_WHAT THE EXERCISE ASKS_
Sort through the data and copy the lines holding the word "Blender".

_DATA FOR THIS TASK_
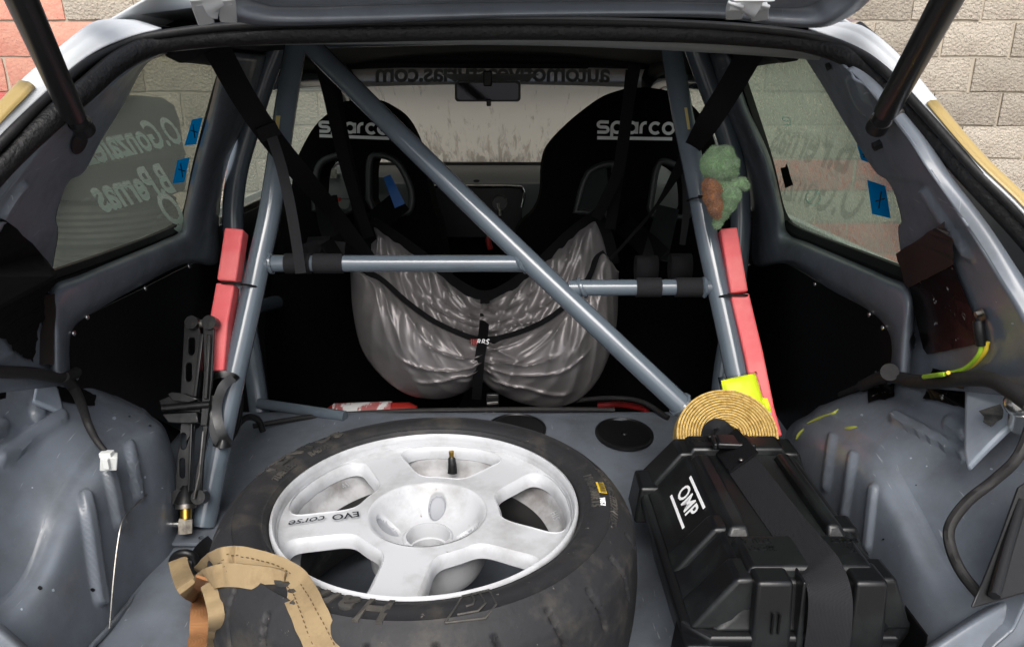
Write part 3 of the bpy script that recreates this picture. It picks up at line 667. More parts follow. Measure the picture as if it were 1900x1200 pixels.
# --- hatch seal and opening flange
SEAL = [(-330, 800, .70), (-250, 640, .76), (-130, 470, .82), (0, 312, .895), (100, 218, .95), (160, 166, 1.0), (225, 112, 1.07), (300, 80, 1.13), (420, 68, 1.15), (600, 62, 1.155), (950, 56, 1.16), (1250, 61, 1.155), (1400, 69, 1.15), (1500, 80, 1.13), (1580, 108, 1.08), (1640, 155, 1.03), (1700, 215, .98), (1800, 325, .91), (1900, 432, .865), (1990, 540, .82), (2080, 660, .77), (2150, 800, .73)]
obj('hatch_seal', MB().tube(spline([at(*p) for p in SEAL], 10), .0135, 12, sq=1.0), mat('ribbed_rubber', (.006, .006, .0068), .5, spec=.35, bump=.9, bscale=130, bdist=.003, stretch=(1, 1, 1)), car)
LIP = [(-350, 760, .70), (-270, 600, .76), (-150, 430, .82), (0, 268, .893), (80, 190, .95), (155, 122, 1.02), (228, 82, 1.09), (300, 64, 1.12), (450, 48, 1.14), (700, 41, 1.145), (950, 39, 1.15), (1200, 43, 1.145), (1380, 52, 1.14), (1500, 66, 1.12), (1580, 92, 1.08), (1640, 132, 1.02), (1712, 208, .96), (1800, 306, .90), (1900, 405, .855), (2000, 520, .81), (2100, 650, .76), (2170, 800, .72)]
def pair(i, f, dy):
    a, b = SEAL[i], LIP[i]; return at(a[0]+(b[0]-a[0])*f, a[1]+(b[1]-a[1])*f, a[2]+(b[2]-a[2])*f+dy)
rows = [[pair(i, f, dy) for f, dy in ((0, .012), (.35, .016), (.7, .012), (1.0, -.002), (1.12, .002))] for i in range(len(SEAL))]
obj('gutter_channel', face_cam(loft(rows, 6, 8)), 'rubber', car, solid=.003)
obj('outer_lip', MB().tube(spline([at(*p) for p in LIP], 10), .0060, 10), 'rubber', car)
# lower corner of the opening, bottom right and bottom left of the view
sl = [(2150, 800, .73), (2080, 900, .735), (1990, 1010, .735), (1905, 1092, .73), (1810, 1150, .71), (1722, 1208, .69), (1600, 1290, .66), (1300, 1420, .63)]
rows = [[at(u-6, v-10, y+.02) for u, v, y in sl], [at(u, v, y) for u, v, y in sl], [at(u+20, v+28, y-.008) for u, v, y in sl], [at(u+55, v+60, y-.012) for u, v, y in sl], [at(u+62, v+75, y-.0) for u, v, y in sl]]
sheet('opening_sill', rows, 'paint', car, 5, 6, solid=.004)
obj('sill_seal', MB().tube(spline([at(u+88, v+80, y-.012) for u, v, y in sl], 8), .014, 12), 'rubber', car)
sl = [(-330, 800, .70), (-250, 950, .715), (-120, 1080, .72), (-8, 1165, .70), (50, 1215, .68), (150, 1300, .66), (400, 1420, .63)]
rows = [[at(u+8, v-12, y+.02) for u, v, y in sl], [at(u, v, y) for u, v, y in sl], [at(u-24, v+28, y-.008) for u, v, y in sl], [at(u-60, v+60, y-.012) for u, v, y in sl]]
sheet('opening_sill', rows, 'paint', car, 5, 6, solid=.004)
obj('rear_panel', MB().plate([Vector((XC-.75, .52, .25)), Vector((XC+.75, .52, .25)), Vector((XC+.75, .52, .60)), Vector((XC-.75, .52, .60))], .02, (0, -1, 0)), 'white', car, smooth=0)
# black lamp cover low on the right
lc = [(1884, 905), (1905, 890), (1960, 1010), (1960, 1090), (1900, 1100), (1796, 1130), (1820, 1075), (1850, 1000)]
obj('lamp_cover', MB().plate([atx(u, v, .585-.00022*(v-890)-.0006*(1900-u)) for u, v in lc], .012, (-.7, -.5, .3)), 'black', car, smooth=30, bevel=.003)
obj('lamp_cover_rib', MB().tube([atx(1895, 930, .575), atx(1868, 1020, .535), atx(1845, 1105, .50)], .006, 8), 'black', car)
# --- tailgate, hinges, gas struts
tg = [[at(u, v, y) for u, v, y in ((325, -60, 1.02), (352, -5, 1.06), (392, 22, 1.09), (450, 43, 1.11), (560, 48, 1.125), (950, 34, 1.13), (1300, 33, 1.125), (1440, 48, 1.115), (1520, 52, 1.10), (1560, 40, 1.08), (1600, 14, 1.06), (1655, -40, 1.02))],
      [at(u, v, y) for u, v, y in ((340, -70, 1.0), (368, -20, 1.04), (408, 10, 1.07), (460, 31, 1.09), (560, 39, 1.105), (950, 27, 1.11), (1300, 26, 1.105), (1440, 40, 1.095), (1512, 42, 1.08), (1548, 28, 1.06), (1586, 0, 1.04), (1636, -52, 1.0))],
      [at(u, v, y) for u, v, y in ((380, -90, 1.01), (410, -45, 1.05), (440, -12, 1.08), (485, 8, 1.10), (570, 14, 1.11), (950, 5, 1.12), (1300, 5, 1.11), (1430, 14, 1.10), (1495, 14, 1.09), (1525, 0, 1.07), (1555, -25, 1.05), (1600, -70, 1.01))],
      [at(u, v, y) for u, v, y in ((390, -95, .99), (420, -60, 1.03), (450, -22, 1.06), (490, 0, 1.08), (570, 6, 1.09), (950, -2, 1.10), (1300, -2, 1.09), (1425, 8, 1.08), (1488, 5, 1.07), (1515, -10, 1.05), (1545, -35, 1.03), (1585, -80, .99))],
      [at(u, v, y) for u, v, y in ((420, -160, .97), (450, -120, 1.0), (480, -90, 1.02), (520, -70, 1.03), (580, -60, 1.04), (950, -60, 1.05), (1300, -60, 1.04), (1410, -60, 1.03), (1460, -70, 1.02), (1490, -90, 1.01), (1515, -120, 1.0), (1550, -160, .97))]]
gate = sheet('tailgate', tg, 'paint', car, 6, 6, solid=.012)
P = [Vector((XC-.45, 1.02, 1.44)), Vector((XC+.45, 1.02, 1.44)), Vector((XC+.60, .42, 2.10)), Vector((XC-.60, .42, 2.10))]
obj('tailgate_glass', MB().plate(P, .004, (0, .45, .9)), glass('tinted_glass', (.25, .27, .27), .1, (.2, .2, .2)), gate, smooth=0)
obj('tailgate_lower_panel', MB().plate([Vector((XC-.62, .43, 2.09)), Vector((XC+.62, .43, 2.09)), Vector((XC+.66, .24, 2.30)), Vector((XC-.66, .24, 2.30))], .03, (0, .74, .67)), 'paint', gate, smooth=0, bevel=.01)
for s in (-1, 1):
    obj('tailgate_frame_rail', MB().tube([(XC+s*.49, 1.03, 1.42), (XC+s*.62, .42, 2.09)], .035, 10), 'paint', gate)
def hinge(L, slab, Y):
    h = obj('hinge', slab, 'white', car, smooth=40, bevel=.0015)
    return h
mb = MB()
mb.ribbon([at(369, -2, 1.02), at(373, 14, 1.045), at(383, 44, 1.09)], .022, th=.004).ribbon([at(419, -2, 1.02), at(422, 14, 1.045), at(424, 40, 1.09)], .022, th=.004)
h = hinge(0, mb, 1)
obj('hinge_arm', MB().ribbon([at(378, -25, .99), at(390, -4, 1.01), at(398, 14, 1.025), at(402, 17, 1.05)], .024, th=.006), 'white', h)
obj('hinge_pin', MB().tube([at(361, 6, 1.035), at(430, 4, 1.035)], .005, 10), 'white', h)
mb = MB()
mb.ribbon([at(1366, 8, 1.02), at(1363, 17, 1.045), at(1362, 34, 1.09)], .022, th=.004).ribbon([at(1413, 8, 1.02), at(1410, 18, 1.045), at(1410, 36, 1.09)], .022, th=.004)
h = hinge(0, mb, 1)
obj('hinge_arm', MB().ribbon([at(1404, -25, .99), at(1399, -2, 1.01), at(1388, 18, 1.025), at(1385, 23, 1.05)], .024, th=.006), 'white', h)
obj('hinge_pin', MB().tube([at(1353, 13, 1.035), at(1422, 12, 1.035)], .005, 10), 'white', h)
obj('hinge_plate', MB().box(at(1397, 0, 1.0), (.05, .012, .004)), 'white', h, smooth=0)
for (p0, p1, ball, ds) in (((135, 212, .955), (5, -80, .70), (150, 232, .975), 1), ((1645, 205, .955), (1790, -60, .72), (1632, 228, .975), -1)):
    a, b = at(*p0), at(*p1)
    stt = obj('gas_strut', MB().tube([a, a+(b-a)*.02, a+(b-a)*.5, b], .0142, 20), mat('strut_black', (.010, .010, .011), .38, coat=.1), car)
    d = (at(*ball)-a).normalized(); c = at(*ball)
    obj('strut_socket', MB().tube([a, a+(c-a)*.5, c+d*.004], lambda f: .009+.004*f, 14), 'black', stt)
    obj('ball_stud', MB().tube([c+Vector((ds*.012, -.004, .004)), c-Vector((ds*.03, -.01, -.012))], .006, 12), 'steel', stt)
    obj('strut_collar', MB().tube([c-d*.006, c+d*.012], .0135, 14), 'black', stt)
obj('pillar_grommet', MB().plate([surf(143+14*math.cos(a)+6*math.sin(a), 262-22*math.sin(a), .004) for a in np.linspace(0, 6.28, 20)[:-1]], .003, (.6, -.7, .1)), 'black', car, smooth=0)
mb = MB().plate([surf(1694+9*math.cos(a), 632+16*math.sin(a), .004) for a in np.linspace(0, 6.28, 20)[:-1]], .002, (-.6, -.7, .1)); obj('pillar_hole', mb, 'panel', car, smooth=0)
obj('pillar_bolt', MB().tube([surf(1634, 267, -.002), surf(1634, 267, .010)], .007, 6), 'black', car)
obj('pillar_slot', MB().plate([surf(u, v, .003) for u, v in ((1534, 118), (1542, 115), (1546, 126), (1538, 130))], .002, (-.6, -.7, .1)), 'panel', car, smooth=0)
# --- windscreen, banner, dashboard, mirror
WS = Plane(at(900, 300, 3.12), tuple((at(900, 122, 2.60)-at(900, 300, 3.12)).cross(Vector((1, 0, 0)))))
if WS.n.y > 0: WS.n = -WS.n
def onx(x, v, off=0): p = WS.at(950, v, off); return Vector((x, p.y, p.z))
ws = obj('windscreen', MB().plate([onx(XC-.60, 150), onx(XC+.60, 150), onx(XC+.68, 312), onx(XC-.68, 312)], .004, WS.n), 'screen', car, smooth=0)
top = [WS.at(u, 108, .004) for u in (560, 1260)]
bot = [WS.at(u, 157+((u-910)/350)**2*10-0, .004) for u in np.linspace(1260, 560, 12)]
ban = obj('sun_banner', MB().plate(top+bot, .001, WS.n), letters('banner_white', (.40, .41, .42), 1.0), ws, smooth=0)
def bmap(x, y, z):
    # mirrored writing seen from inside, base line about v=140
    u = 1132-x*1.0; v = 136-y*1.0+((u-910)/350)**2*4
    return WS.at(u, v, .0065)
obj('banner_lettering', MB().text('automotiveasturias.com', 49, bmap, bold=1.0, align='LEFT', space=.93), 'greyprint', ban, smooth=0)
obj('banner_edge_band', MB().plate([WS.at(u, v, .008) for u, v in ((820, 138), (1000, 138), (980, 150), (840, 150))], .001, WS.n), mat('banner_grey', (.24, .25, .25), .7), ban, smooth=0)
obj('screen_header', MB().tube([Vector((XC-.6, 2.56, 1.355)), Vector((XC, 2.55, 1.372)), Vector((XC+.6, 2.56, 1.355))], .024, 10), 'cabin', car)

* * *

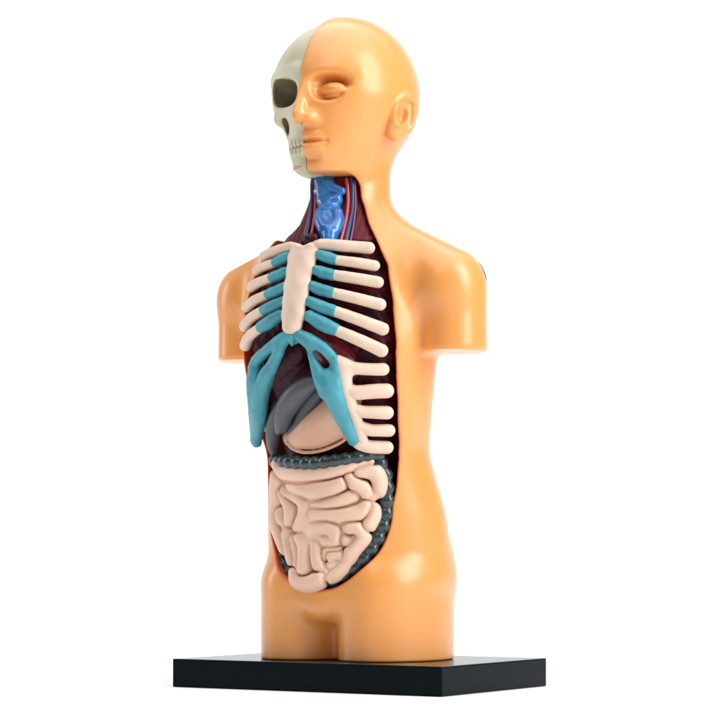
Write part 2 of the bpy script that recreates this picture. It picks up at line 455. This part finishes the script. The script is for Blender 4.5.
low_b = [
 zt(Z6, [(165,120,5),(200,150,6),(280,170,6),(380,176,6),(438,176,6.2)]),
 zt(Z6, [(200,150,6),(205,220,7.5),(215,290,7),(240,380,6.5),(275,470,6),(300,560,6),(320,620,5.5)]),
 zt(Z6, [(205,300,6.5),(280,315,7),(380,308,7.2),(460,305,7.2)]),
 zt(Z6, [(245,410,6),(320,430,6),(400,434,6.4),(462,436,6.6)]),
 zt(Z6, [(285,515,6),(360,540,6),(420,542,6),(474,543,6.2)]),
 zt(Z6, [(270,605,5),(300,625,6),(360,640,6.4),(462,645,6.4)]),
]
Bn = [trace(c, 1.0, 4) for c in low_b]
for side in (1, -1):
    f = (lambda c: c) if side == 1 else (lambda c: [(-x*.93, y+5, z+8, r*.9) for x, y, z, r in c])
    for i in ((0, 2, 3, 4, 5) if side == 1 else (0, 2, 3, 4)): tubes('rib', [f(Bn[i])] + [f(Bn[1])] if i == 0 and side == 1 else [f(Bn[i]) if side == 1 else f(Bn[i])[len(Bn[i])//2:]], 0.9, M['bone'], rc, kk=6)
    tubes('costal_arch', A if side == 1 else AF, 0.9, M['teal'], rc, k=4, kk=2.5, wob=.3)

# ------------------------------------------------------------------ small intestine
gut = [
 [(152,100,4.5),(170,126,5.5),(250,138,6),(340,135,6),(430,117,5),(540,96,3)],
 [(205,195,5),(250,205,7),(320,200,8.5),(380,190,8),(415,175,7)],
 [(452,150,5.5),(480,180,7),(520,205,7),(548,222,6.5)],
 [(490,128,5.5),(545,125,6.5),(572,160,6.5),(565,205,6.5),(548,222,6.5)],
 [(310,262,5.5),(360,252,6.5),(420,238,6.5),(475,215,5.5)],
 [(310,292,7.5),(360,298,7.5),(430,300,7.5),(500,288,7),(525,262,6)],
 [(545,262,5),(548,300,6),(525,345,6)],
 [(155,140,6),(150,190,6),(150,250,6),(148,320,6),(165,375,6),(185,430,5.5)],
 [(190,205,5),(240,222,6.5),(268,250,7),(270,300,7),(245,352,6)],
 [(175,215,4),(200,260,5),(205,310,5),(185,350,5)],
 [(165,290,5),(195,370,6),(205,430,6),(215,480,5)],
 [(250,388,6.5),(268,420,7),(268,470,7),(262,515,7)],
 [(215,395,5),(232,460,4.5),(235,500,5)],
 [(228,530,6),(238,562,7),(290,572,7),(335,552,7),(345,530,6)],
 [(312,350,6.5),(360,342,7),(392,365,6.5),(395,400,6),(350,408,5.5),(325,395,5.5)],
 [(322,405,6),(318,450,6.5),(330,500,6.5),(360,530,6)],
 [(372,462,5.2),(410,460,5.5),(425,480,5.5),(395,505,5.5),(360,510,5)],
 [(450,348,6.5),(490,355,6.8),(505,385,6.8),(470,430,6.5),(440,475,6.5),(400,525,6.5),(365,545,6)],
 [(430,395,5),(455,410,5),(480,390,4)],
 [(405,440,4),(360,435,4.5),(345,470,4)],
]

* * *

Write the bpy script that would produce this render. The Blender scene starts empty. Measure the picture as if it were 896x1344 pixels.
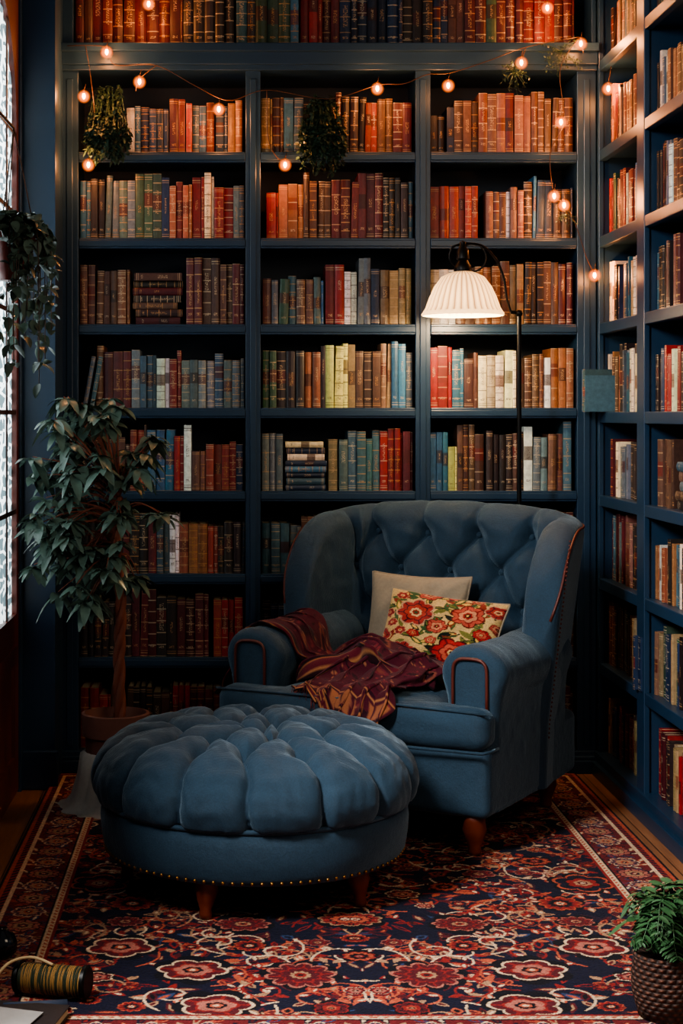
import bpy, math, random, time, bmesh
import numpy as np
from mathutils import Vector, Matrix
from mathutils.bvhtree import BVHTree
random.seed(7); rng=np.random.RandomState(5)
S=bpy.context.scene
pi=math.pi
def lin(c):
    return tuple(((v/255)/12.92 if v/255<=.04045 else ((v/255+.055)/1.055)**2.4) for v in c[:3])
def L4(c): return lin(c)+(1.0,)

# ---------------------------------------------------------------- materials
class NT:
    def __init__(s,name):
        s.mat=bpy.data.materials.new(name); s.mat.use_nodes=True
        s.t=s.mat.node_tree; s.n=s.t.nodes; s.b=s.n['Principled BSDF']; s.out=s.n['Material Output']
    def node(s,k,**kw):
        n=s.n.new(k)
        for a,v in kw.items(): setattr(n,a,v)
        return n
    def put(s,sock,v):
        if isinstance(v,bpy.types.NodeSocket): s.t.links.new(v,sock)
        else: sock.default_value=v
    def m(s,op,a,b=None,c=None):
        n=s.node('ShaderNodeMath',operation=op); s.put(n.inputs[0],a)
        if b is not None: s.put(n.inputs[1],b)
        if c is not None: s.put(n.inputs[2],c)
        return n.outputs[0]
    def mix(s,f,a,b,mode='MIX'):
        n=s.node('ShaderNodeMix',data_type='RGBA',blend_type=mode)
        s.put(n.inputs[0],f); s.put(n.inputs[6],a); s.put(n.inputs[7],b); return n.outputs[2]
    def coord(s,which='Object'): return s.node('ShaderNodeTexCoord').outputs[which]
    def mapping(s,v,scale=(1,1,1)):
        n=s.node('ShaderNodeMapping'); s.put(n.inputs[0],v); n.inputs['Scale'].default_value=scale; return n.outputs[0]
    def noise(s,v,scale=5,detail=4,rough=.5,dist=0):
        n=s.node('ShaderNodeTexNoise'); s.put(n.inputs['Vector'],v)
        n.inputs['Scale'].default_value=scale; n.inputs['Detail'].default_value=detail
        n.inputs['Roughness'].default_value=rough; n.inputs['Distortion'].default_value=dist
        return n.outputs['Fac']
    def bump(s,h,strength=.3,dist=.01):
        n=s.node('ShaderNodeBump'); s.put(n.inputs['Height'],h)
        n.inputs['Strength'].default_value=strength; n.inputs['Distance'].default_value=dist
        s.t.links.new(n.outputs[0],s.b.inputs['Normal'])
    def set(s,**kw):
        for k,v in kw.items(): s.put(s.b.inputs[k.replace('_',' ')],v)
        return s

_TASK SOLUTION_
Write part 2 of the bpy script that recreates this picture. It picks up at line 455. This part finishes the script. The script is for Blender 4.5.
Write the bpy script that would produce this render. The Blender scene starts empty. Measure the picture as if it were 896x1344 pixels.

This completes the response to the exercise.